L’histoire de Khadija

Khadija est irakienne. Elle porte le sourire de sa souffrance. La quarantaine, mariée depuis 1986 avec un Marocain installé à Bagdad. De cette union, naissent deux enfants mâles. En Irak, on appréciait les Marocains pour leur sérieux, leur amabilité et le soin qu’ils portent à leur travail. Pendant cinq ans, Khadija travaille dans une association de sourds-muets. A la naissance de ses deux garçons, elle s’arrête de travailler pour s’occuper de leur éducation. Son mari, associé avec un Irakien dans une entreprise d’élevage de volaille et de bétail, gagne bien sa vie.

Après la guerre d’Irak, les choses changent. Les islamistes contrôlent tout, surtout le quotidien et la vie des gens. Le couple reçoit des menaces. Tu divorces ou on te tue ! Ses trois cousins, M’hamed, Adil et Karim sont arrêtés par la milice, torturés et exécutés. Sur les cadavres jetés dans une décharge, une cassette-vidéo montrant les supplicies qu’ils ont subies avant de mourir. Leur crime ? L’un des cousins est allé demander à l’imam de la mosquée mitoyenne à sa demeure de baisser un peu le son des haut-parleurs du minaret. Qu’est-ce que tu as contre la parole de Dieu ? Cela a suffit pour assassiner trois innocents. En 2006, ses deux enfants et leurs camarades sont tués à l’école dans une déflagration. Après ce drame, le couple s’installe chez un parent. Leur maison explose une semaine après. Khadija ne veut pas quitter son mari. Ils décident de partir.

A la frontière jordanienne, elle est délestée par des soldats mercenaires de ses bijoux et de l’argent que le couple a réussi à sauver. Ils sont rentrés en Jordanie sans rien. Le Consul marocain à Amman leur délivre des laisser-passer et leur donne un peu d’argent. Khadija se souvient encore avec reconnaissance de cet homme qui a tout fait pour que le couple puisse regagner le Maroc. L’accueil de la famille marocaine a été, pour les deux rescapés, la pire chose qui leur soit arrivée. Sans le sou, ils sont relégués à la terrasse comme des objets inutiles, dit Khadija. Horrifié par ce comportement, un voisin est venu proposer de les loger. Finalement, la mère a cédé une chambre au couple. Khadija tombe en dépression, délire, ne souhaite plus vivre.

Quand il lui arrive de passer devant la Fondation Orient-Occident, elle voit tout le temps des attroupements de subsahariens, de femmes, d’enfants, de jeunes. Elle entend de la musique et le roulement des tam-tam. Elle se renseigne.

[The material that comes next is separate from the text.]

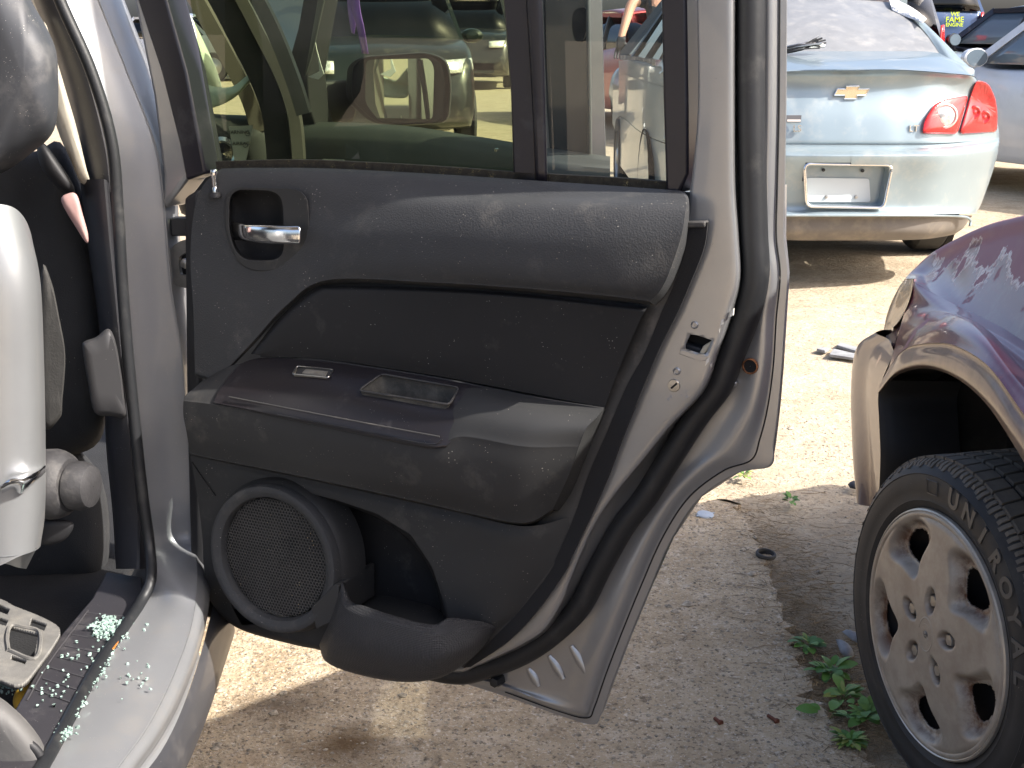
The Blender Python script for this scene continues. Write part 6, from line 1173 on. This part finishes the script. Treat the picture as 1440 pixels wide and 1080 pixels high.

C’est une fondation qui vient en aide aux migrants et réfugiés mais aussi aux Marocains en situation précaire. Khadija a des connaissances en broderie et en couture. En septembre 2012 elle intègre l’atelier « Migrants du Monde ». Elle essuie ses larmes et dit : « Une grande porte s’est ouverte devant moi. Tout de suite, la Fondation m’a donné de l’argent. Mais plus que l’argent, elle m’a donné l’espoir, m’a sortie de ma dépression, m’a redonné l’envie de me battre et de vivre. Tout le monde me respecte ici et j’ai retrouvé une famille dans cet atelier. Chacune de ces femmes est devenue une parente pour moi, une sœur, chacune d’elle avec sa propre culture, son identité, son histoire, ses adversités… et, devant le drame de certaines, le mien me paraît négligeable. Grâce au travail que je réalise à l’atelier et au salaire que je gagne, le regard de ma belle-famille à mon égard a changé depuis. Je participe aux dépenses de la maison, je donne son argent de poche à mon mari et, de temps en temps, je fais des cadeaux à ma belle-mère. Les miens m’ont menacée, chassée de chez moi, tué mes enfants, mes cousins, dynamité ma maisons. La Fondation, si elle ne peut pas remplacer tout ce que j’ai perdu, m’a offert une certaine sécurité, m’a entourée d’affection, m’a appris un métier et m’a libérée de ma dépendance vis-à-vis de ma belle-famille… »

Sur un éventuel retour en Irak, Khadija a la gorge étranglée par les sanglots. Elle finit par se calmer, sèche ses larmes et ajoute : « L’Irak est mon pays… C’est un très beau pays… Y retourner ? bien sûr… Je rêve de ça tout le temps… mais… » Elle ne termine pas sa phrase. Son rêve ne résiste pas devant ses larmes. Khadija éclate en sanglots.

*Depuis quelques années, Khadija a quitté l’Atelier et a trouvé une nouvelle opportunité d’emploi. Ce témoignage a été recueilli alors que Khadija travaillait encore à la Fondation.